### PROBLEM
In the data that follows, count the lines in which the word "this" occurs, and report that figure alone.

### INPUT MATERIAL

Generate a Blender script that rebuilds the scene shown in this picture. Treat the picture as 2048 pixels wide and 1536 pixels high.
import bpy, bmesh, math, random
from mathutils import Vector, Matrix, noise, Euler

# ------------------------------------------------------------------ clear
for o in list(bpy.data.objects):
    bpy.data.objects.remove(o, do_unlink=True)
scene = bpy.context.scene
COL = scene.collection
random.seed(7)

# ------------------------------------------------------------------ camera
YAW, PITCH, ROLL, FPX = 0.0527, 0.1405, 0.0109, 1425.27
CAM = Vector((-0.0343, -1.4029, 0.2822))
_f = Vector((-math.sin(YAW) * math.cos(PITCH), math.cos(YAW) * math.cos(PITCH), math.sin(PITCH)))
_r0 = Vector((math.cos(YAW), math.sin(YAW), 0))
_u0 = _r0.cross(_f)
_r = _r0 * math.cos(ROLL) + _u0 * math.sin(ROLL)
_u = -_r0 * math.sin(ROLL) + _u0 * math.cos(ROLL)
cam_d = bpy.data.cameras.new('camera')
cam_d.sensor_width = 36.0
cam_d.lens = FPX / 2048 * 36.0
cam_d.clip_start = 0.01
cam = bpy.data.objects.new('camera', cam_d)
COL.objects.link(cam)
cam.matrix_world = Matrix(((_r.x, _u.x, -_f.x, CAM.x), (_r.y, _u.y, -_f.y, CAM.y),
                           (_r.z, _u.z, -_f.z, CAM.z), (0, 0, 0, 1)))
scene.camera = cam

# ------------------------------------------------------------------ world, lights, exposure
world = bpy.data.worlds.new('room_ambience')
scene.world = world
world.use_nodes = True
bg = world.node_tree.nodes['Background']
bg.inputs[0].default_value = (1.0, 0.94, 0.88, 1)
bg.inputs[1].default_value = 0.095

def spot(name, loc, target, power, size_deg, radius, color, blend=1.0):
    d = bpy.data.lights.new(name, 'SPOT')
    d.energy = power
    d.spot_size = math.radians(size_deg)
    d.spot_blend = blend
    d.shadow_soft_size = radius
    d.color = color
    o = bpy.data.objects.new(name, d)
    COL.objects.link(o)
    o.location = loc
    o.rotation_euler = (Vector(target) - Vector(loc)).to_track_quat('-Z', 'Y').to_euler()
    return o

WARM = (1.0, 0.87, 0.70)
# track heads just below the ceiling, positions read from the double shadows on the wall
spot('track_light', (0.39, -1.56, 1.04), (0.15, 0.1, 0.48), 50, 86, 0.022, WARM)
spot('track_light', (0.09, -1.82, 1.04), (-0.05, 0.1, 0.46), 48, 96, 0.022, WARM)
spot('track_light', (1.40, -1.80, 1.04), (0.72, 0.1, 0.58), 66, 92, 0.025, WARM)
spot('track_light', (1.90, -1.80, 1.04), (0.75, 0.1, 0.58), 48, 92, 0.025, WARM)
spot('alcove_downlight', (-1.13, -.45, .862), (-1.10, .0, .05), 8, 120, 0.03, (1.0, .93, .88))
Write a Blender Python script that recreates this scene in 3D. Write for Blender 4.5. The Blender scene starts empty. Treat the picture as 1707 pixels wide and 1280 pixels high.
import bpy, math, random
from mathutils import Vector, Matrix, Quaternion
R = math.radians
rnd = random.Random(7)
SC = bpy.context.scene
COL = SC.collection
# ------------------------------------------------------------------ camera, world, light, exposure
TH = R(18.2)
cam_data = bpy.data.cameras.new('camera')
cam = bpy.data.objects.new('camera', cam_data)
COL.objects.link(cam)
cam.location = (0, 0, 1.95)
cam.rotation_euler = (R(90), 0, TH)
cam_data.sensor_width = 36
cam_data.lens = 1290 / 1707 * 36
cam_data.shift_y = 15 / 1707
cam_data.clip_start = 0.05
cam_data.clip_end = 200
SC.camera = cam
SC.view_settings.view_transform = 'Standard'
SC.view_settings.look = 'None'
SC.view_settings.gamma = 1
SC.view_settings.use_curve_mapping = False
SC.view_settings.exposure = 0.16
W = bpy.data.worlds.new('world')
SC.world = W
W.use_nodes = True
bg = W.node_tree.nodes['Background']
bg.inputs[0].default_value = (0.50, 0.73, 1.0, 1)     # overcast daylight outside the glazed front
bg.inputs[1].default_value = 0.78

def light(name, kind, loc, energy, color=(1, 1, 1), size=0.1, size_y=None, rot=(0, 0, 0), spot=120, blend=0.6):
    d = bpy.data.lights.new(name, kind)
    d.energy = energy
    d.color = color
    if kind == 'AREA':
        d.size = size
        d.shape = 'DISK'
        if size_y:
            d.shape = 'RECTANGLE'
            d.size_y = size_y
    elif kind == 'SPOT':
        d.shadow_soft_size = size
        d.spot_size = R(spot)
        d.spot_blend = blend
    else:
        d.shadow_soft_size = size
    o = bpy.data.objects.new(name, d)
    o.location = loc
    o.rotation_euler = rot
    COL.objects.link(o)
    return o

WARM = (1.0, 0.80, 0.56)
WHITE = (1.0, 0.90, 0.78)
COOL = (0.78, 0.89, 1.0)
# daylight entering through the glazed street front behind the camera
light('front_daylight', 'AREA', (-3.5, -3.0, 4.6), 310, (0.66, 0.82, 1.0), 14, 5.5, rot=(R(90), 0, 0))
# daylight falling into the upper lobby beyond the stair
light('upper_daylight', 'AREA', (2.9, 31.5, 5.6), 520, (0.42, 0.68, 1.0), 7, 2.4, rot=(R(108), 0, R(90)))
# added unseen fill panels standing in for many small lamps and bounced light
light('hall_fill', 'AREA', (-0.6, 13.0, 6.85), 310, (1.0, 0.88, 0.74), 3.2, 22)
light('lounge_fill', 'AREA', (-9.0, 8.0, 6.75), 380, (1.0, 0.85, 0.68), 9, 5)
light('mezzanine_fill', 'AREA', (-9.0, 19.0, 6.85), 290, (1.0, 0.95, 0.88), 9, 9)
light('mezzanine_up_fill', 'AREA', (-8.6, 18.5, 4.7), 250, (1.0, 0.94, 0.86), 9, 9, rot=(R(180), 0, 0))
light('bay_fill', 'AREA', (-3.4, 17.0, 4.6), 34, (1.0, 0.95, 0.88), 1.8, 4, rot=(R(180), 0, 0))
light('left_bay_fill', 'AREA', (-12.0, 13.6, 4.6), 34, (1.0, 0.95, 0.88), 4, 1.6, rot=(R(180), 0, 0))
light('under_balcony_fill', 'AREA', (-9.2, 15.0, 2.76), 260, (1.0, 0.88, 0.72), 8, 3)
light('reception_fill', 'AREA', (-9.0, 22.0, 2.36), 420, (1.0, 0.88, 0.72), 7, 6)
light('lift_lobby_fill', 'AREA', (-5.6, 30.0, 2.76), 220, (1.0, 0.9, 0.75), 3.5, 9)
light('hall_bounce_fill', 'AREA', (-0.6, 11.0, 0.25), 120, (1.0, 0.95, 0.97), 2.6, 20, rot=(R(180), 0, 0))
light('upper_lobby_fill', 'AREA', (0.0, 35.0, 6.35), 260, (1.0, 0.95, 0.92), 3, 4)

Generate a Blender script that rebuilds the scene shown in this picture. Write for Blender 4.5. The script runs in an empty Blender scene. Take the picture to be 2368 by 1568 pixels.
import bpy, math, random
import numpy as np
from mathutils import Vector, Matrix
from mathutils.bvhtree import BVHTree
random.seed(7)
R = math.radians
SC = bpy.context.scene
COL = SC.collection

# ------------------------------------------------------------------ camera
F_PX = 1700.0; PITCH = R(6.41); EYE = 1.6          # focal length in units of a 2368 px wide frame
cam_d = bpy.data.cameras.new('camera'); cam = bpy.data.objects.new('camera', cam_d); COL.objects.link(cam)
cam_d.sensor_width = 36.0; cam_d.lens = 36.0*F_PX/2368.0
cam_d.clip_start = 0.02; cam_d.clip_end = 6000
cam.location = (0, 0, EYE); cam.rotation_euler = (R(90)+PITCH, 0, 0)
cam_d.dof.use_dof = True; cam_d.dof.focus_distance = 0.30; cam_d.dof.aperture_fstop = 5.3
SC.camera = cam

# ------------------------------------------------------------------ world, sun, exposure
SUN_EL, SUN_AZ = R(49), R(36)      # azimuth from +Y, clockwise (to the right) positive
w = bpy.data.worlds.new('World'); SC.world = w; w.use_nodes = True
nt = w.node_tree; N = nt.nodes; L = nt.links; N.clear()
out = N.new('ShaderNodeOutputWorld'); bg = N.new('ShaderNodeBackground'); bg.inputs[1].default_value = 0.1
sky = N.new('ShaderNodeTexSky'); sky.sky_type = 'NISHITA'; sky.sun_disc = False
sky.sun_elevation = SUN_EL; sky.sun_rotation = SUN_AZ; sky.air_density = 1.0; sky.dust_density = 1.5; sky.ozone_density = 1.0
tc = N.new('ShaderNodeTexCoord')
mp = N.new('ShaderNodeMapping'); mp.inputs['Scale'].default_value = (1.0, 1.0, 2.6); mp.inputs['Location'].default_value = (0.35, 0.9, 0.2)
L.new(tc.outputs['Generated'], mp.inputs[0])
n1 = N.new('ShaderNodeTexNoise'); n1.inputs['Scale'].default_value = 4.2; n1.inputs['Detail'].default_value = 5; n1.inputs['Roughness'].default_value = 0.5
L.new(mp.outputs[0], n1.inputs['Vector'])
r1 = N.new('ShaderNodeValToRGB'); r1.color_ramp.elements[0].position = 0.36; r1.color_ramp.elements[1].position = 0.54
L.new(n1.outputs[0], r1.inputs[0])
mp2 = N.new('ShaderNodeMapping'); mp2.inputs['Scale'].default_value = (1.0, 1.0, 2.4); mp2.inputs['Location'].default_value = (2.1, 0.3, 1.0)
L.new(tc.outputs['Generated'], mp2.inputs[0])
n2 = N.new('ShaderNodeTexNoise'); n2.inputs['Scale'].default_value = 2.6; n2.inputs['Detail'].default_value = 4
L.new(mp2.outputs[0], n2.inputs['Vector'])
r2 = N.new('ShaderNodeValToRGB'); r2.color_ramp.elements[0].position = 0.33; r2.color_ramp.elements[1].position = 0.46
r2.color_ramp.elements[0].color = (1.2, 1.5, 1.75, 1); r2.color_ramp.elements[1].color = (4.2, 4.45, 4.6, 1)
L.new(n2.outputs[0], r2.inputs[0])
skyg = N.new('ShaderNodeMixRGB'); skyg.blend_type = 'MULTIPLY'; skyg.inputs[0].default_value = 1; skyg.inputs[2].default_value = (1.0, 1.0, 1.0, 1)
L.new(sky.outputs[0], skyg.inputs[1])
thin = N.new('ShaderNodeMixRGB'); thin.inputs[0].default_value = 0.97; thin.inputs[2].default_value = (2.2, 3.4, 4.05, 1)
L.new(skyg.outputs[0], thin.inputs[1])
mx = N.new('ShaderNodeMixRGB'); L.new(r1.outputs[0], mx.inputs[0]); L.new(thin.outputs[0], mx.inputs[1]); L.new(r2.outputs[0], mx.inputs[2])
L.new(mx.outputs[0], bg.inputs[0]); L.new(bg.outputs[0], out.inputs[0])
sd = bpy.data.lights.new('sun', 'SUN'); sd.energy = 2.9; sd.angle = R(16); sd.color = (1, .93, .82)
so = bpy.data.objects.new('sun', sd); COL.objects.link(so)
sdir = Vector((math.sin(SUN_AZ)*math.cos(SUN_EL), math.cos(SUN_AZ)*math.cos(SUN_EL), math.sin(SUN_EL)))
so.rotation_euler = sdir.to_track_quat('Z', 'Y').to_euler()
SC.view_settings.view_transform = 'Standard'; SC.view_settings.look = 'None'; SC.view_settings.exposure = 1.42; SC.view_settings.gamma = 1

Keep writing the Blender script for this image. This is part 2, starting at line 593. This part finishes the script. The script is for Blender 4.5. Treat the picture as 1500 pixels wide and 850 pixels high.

### TASK SOLUTION
4